Изменить размер шрифта - +

Безмолвие народа — его трагедия. Вместе с убитыми уходят несбывшиеся надежды. Остаются вопросы без ответов. Нет, не так уж важно, царевич сидел на престоле, или дьякон, или вовсе неизвестный человек, интереснее, важнее другое — что нес он России, что утратила она с ним? А утратила несомненно. Что принесло воцарение Шуйского? Разве желал народ гражданской войны, иноземного нашествия? Свержение Дмитрия дорого обошлось стране. Но народ допустил его. Вторично свершилось «безмолвие».

Неужели обличители убедили?

Нет, больше убеждал он сам…

Через двести лет в Эрфурте Наполеон, хозяин, как ему мнилось, судеб Европы, скажет: «Теперь я все могу!» Аналогичная фраза в устах Дмитрия нам неизвестна. А кому бы, казалось, и говорить такое, как не всероссийскому самодержцу! Где еще в одних руках собиралось столько власти? Но удивительнейший исторический парадокс заключается в том, что безграничность власти обратно пропорциональна ее реальным возможностям. Впрочем, это естественное диалектическое противоречие.
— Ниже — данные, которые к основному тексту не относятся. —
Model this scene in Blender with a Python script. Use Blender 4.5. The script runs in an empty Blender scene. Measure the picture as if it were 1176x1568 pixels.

Повелитель «холопов» всего лишь первый холоп. Он обречен выполнять волю сильнейших холопов или ежедневно ждать смерти от их руки. Его же собственные руки за редким исключением связаны, во всяком случае, для дел полезных. Закрепостить крестьян, то есть обратить в рабство собственный народ, оказалось царям легче, чем освободить его. Тут опускались руки почти у каждого самодержца начиная с самого Петра. И так вплоть до второго Александра, который сумел высвободить их всего лишь для полумеры.

Нам неизвестно, насколько Дмитрий ощущал свои руки связанными. Возможно, с горячностью молодости он не хотел этого замечать. Возможно, ему казалось, что, получив трон, он может все. И он не обращал внимания на то, что одним его поступки нравятся, а другим нет.

Самоутверждаясь, он не чувствовал меры, легко переходил черту допустимого и совершал такое, что не нравилось никому.

Ксения Годунова…

Древние говорили, есть люди, которые рождаются для страданий. Ксения из них. Царская дочь, которой в непродолжительной жизни предстояло пережить смерть принца-жениха, кончину отца, ужасное убийство брата и матери.

Шестнадцать лет монашества. Но и за монастырскими стенами она не узнает покоя и утешения. К стенам придет война, она переживет осаду Троицко-Сергиевой лавры, потом, в Новодевичьем монастыре, будет ограблена и унижена бандой Заруцкого.

Между дворцом и монастырем, может быть, самое худшее — дни черного позора на царском ложе.

Умрет Ксения Годунова в Суздале, не дожив до сорока.

Последняя просьба — похоронить рядом с родителями.

И это все, в чем всевышний, которому она так много молилась, пошел ей навстречу…

А пока она наложница, униженная, обреченная.

Это известно всем, и всем не нравится, хотя Пушкин и считал, что «ужасное обвинение не доказано».

Понятно, что Марине и Мнишеку не нравится особо.

Они упорно откладывают свой отъезд в Москву. Требуют устранить Ксению, о которой прослышали еще до приезда Власьева.

Последний шанс у Дмитрия? Возможно, но он не использовал его. Напротив, идет на все, чтобы брак не расстроился. Ксению отвезли во Владимир. Она пострижена в монахини под именем Ольги и сослана в пустынь. Мнишекам посланы новые дары и средства на дорогу. Последние препятствия устранены, и Дмитрий в гибельной настойчивости позволяет себе плохо скрытую угрозу.

«Вижу, — пишет он Мнишеку, — что вы едва ли и весною достигнете нашей столицы, где можете не найти меня, ибо я намерен встретить лето в стане моего войска и буду в поле до зимы».

Решительный ли тон письма произвел впечатление или сказала последнее слово судьба, но восьмого апреля 1606 года отец и дочь тронулись в путь.

К несчастью, не одни. Родственников, приятелей и слуг было с Мнишеками не менее двух тысяч.